Severe slugging mitigation by utilizing the active use of choke control valve

Abstract

One of the common flow assurance issues in offshore production facilities is riser-based severe slugging. Severe slugging is a cyclic process that occurs in the late life of reservoirs when there is not enough energy available in the system to push the liquid out of the riser. A novel technique is proposed in this study to mitigate this issue. Unlike the conventional choking techniques, where additional backpressure is applied on the riser to mitigate severe slugging, the proposed technique involves utilizing the active use of either the choke control valve located downstream of the riser in a pipeline-riser system or the separator gas control valve. This new technique can be utilized in brownfields where pipeline pressure measurement installed for feedback control loops is not feasible. The main advantage of the new technique is that it can use the available measurements and equipment (gas control valve and pressure sensors) available in a regular topside facility. In this study, an algorithm is developed that can determine the required valve operation sequence (amplitude and frequency) of the choke control valve based on the natural slugging frequency. The objective is the mitigation of the severe slugging, which minimizes imposing the additional backpressure on the pipeline-riser system.

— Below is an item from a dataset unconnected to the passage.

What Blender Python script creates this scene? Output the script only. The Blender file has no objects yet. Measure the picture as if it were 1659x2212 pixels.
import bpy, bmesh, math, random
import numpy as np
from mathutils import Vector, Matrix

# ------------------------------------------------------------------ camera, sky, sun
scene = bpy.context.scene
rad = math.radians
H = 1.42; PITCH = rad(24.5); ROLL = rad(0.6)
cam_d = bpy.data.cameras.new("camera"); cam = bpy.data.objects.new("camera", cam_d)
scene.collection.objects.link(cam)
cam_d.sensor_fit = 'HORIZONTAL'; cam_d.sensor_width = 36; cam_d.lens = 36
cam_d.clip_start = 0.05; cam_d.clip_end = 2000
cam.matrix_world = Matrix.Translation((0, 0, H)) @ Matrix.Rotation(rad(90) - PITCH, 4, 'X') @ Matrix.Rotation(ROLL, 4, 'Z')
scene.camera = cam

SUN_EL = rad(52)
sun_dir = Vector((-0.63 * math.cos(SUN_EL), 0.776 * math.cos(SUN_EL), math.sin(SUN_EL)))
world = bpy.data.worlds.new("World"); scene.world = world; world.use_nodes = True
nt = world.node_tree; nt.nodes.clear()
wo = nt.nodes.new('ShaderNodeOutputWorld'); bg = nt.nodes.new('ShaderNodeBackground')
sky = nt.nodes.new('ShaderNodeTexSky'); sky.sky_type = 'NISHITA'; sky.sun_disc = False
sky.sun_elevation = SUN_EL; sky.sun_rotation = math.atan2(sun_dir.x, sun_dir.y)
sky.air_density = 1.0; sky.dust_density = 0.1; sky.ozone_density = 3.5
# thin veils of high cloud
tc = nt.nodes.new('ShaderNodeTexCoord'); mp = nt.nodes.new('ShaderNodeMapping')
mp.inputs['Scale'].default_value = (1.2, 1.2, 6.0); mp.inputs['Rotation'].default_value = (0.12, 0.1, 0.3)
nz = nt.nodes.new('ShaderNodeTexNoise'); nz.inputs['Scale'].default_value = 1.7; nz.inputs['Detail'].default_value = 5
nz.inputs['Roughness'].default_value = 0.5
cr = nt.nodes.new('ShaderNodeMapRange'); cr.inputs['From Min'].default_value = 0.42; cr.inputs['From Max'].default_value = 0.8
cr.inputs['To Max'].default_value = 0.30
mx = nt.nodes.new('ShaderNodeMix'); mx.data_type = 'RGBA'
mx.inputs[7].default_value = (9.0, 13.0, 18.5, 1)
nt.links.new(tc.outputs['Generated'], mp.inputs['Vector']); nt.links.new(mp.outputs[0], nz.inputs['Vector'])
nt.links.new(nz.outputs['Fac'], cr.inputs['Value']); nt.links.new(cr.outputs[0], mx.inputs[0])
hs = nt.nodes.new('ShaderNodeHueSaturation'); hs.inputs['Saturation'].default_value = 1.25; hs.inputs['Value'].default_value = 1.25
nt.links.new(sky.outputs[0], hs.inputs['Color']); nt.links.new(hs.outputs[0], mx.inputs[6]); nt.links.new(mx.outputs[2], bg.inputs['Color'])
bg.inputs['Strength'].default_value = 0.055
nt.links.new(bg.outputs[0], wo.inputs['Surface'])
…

Proof of concept of the proposed technique demonstrated on a large-scale facility using the transient simulations. The results of the transient simulations using OLGA show that the active use of the choke control valve does affect the severe slugging characteristics. The results show that the valve sequence can either mitigate severe slugging or make it worse depending on the selection of the valve operation sequence. Therefore, determining the correct valve sequence is very critical. To investigate further, another case study has been presented, where the results from the algorithm developed in-house for the choke control valve operation sequence were tested using OLGA simulations. These simulation results show that the proposed technique is successful in providing a unique combination of choke control valve opening frequency and amplitude, which will mitigate the severe slugging without increasing the additional backpressure on the system.